GIVEN REQUEST:
Return nothing but the lines from the one with "Write a USD" through the one with "cam.CreateExposureAttr(3.8)" in the data below, word for word and without pictures.
▬▬▬▬▬▬
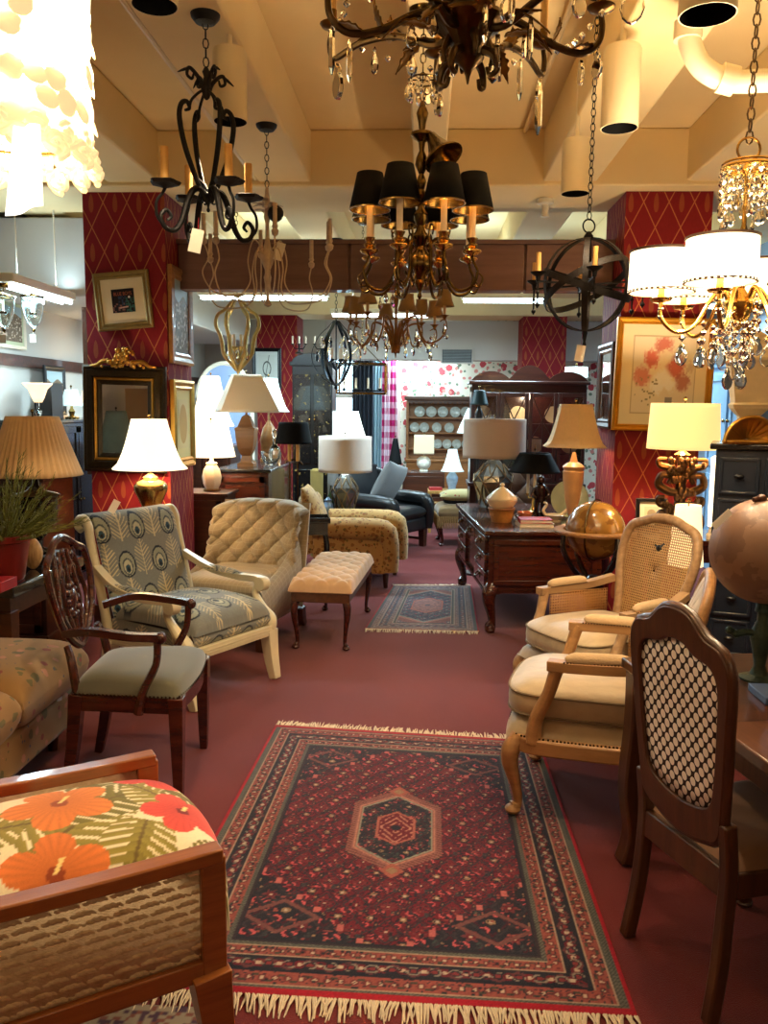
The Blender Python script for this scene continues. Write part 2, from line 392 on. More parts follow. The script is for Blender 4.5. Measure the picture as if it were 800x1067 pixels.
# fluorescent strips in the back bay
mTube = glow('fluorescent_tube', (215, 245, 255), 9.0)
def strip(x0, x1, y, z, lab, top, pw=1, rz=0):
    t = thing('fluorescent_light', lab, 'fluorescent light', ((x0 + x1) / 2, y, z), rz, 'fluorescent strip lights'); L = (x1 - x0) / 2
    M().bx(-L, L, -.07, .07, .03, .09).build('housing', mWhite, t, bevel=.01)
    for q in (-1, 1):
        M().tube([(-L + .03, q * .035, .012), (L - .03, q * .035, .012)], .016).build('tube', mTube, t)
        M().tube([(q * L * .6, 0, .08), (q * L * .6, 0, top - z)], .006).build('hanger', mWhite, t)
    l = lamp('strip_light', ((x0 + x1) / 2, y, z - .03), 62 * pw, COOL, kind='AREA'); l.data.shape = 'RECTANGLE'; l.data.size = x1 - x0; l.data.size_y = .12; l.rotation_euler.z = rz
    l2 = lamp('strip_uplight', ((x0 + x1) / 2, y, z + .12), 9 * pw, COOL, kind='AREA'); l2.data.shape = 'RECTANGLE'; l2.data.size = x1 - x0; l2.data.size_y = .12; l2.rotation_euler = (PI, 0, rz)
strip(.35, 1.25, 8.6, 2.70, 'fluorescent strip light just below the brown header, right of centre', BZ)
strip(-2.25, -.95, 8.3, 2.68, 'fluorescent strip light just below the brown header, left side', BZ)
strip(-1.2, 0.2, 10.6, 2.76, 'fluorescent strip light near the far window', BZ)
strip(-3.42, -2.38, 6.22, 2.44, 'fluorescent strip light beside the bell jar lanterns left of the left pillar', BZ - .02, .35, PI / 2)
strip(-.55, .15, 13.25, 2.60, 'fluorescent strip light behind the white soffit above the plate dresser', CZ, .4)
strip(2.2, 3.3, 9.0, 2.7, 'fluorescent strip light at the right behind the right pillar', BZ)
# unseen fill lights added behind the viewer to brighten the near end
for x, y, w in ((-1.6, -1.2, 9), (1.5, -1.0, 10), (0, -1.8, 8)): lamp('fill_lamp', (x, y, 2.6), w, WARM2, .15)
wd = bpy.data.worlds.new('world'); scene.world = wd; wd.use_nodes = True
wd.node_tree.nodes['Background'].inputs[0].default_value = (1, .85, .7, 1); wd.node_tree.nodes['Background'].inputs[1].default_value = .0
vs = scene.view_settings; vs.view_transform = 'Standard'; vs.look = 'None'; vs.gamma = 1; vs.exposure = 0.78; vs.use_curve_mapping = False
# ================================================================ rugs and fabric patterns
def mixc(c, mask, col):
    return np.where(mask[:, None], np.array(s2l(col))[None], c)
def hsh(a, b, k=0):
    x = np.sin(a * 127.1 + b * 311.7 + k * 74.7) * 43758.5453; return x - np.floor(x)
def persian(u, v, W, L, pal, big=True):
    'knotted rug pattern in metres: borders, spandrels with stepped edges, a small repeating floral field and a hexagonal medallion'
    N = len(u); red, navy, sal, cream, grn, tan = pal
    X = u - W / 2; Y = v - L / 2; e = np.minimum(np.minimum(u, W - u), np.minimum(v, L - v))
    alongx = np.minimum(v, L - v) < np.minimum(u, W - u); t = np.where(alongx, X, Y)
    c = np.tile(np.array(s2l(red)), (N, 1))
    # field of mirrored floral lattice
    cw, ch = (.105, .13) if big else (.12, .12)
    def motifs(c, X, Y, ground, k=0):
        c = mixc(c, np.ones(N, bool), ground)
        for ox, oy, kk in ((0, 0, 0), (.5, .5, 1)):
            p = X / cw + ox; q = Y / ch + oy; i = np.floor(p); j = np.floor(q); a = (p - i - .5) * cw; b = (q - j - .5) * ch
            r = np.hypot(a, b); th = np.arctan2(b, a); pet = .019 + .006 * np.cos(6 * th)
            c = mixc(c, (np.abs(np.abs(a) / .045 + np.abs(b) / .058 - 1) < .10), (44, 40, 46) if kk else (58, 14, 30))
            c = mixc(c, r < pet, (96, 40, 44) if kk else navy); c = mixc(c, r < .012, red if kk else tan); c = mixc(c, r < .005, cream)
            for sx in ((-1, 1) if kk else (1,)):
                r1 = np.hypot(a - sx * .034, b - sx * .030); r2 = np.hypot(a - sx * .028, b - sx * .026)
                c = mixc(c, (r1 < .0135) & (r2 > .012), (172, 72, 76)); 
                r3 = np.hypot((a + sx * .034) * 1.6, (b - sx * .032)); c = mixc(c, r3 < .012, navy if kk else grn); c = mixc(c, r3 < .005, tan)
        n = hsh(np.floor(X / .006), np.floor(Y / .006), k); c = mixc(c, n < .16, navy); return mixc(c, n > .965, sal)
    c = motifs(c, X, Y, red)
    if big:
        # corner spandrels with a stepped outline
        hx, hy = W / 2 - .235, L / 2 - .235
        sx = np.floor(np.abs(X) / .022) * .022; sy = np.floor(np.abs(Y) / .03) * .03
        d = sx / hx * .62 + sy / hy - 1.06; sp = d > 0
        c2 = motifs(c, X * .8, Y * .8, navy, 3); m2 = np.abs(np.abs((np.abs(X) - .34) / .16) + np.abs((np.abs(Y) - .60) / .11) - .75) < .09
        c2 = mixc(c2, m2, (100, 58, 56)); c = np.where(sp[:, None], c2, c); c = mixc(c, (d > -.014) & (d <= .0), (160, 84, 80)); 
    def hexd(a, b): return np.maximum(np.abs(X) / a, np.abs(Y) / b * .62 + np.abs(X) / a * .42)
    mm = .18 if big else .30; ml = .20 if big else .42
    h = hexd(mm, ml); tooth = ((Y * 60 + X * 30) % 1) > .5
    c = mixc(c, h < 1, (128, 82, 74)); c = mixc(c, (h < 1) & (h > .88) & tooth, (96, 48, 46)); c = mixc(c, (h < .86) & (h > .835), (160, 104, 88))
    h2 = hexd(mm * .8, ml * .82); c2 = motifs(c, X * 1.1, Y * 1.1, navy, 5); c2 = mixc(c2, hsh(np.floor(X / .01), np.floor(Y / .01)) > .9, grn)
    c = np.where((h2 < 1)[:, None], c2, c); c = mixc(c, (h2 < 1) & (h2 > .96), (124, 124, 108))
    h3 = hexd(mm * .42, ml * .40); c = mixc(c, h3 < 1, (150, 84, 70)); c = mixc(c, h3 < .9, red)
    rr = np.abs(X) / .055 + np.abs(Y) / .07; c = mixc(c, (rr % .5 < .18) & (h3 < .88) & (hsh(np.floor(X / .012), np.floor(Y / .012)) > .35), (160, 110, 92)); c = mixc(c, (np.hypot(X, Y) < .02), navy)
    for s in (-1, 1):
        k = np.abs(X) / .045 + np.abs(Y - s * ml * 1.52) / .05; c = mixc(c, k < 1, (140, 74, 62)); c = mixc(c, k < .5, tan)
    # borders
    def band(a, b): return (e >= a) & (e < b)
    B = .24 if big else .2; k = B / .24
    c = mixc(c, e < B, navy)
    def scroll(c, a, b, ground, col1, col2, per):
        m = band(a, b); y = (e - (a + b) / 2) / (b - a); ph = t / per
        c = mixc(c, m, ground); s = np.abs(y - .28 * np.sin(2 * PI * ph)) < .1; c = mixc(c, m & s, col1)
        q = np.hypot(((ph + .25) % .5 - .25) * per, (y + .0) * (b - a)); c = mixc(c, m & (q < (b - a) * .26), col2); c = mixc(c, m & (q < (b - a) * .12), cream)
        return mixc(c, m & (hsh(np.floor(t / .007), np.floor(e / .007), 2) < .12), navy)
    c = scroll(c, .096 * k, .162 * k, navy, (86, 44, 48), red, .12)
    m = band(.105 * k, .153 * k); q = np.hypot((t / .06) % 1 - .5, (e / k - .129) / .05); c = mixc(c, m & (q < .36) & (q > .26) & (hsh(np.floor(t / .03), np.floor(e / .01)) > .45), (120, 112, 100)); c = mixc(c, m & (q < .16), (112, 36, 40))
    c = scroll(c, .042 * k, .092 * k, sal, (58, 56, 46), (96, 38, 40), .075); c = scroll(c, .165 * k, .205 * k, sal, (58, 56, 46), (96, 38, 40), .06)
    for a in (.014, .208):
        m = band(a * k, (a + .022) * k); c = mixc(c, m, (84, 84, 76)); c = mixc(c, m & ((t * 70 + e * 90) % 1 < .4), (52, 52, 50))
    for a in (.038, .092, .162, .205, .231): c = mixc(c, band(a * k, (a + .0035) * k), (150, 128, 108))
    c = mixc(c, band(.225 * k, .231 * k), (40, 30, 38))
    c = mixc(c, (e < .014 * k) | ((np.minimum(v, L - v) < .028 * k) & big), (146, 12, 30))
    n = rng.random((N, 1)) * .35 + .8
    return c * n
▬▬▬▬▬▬
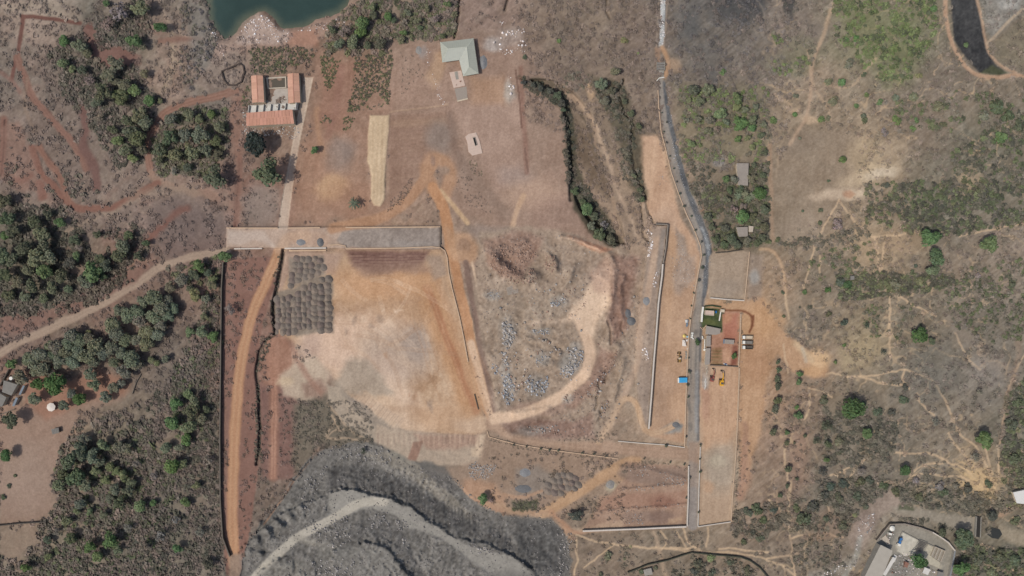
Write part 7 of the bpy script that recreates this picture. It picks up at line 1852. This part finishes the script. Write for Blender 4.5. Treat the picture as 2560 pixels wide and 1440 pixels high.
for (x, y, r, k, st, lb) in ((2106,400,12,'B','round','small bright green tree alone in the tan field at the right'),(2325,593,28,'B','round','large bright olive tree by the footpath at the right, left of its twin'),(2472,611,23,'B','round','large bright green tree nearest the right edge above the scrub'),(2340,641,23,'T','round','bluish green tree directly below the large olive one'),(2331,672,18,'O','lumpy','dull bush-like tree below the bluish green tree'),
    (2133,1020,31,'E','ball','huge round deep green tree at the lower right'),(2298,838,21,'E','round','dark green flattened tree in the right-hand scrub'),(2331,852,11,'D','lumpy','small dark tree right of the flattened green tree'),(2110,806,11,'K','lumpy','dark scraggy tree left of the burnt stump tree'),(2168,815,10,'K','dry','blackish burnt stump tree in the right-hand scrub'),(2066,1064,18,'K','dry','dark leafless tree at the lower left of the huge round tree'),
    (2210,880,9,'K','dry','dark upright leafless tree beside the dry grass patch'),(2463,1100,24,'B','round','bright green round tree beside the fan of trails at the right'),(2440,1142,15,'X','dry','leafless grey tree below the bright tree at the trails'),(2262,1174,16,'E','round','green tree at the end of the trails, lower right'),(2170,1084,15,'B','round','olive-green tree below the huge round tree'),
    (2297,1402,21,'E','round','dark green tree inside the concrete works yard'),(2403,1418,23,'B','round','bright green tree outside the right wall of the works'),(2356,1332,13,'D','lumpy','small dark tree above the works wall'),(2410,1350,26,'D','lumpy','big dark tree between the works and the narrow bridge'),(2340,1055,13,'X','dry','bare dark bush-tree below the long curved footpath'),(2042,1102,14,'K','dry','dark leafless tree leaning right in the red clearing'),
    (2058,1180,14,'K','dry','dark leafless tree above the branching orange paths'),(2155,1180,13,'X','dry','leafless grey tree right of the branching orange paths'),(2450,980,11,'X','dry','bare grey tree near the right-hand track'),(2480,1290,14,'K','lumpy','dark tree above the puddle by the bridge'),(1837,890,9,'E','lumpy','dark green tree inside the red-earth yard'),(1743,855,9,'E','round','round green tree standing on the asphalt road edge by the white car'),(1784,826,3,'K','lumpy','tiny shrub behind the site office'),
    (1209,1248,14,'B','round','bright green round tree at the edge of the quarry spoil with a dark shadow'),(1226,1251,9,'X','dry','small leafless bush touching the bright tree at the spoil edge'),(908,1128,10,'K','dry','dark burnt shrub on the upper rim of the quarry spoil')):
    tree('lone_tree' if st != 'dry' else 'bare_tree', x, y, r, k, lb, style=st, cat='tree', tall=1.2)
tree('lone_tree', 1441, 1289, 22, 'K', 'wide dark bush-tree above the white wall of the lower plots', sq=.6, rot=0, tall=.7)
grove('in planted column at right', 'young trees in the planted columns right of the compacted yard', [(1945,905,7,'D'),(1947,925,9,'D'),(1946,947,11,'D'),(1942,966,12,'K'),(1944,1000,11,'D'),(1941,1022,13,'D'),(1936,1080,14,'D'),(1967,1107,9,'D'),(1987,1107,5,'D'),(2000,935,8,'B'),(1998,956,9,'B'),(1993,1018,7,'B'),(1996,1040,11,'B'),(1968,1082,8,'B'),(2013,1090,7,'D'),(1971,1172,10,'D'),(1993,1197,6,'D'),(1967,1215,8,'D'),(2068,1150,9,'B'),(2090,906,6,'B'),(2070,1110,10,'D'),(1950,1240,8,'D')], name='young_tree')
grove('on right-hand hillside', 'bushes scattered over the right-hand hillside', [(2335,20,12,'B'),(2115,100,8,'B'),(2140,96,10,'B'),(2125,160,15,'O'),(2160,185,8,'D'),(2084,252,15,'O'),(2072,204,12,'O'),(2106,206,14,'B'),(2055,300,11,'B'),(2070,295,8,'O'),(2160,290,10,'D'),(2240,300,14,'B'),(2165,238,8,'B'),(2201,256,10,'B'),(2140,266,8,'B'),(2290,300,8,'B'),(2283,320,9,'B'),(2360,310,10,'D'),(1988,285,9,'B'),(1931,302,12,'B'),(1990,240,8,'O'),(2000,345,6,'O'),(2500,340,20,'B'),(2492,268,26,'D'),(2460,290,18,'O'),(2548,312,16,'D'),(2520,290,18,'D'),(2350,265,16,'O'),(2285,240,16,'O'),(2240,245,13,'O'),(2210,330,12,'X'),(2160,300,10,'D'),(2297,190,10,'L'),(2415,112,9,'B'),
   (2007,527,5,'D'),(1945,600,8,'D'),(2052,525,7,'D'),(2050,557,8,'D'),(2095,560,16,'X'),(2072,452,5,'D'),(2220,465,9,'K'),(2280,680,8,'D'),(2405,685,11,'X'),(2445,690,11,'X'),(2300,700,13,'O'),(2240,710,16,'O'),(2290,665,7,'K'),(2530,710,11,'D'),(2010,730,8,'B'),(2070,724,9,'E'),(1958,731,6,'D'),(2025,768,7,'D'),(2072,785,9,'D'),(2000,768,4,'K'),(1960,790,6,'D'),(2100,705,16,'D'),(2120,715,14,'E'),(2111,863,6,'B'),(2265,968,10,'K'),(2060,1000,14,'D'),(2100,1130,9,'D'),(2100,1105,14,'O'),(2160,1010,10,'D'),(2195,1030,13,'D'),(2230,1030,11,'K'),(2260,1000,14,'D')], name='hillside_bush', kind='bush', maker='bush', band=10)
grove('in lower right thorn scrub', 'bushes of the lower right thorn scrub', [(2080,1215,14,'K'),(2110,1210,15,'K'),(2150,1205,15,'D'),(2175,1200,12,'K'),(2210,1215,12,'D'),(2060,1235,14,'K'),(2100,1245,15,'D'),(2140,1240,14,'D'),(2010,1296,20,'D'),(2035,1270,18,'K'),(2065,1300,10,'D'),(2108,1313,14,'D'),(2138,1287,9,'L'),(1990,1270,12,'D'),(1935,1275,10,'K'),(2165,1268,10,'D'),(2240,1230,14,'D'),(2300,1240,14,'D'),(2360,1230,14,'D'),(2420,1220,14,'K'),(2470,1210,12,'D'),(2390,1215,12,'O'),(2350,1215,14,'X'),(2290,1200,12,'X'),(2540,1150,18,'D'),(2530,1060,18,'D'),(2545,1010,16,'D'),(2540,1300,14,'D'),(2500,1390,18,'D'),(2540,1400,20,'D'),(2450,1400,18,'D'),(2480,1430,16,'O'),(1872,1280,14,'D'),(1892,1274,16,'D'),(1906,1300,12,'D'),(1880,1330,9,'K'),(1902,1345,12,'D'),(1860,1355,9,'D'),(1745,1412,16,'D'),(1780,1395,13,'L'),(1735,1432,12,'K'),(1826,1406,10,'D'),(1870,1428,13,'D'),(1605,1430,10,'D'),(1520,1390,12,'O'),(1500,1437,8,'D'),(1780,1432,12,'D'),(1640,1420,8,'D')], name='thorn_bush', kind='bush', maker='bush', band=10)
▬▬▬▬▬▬
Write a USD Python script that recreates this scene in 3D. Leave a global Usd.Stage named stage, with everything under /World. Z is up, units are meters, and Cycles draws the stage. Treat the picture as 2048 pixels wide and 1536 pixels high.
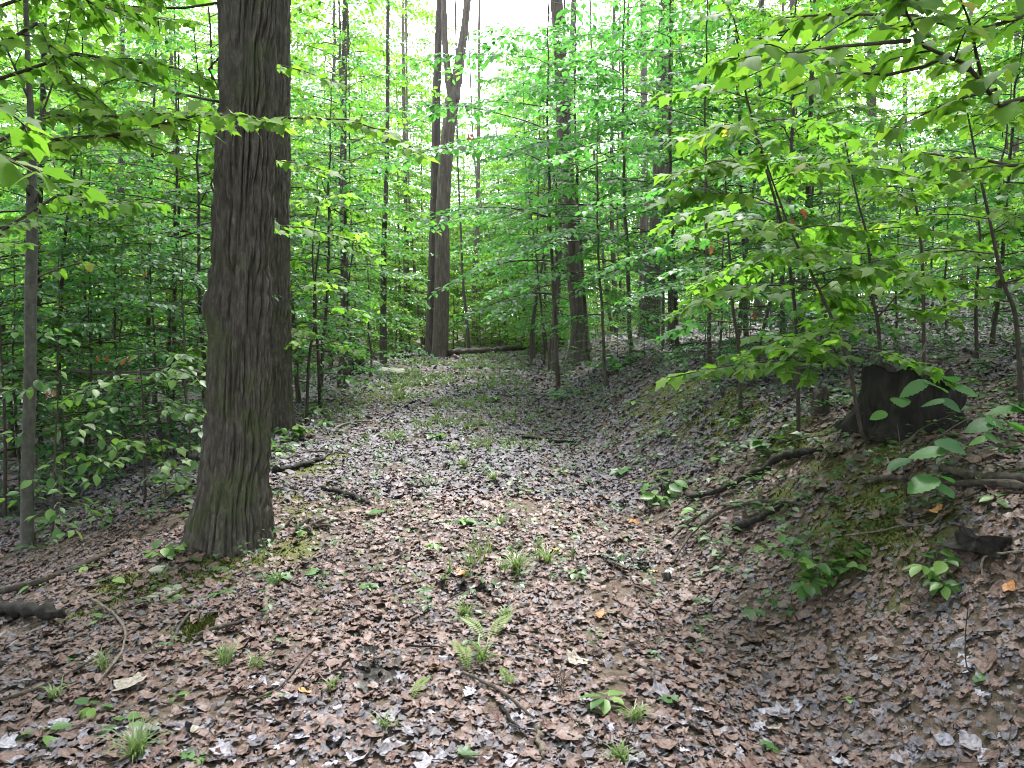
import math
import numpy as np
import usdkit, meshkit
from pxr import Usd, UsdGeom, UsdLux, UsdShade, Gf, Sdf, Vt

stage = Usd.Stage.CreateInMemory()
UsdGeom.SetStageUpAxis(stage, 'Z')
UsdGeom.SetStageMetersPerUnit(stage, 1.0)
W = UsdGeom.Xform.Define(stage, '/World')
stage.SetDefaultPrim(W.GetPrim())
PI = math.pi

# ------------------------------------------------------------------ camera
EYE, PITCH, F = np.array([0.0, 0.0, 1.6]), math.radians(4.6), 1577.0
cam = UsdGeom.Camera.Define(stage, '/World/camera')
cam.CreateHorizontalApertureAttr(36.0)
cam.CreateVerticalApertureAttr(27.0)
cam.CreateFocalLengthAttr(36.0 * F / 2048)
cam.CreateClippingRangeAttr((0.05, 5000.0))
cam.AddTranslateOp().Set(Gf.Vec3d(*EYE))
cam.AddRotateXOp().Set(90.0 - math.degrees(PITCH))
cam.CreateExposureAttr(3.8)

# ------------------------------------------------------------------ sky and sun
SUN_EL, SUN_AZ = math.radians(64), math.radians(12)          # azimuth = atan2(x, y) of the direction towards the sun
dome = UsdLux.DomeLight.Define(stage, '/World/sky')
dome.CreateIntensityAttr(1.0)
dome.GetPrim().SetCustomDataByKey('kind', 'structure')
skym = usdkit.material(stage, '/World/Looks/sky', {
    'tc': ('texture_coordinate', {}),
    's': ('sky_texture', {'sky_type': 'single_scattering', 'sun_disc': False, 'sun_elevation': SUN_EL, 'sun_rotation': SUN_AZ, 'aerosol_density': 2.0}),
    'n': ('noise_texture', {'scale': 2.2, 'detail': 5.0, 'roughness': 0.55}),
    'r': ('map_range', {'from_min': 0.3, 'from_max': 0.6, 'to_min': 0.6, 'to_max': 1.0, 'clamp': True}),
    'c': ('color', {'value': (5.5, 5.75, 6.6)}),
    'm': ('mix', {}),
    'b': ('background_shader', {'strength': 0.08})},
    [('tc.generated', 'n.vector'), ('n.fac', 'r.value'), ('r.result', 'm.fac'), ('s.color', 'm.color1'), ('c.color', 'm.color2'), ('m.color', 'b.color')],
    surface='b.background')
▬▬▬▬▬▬
FULL OUTPUT:
Write a USD Python script that recreates this scene in 3D. Leave a global Usd.Stage named stage, with everything under /World. Z is up, units are meters, and Cycles draws the stage. Treat the picture as 2048 pixels wide and 1536 pixels high.
import math
import numpy as np
import usdkit, meshkit
from pxr import Usd, UsdGeom, UsdLux, UsdShade, Gf, Sdf, Vt

stage = Usd.Stage.CreateInMemory()
UsdGeom.SetStageUpAxis(stage, 'Z')
UsdGeom.SetStageMetersPerUnit(stage, 1.0)
W = UsdGeom.Xform.Define(stage, '/World')
stage.SetDefaultPrim(W.GetPrim())
PI = math.pi

# ------------------------------------------------------------------ camera
EYE, PITCH, F = np.array([0.0, 0.0, 1.6]), math.radians(4.6), 1577.0
cam = UsdGeom.Camera.Define(stage, '/World/camera')
cam.CreateHorizontalApertureAttr(36.0)
cam.CreateVerticalApertureAttr(27.0)
cam.CreateFocalLengthAttr(36.0 * F / 2048)
cam.CreateClippingRangeAttr((0.05, 5000.0))
cam.AddTranslateOp().Set(Gf.Vec3d(*EYE))
cam.AddRotateXOp().Set(90.0 - math.degrees(PITCH))
cam.CreateExposureAttr(3.8)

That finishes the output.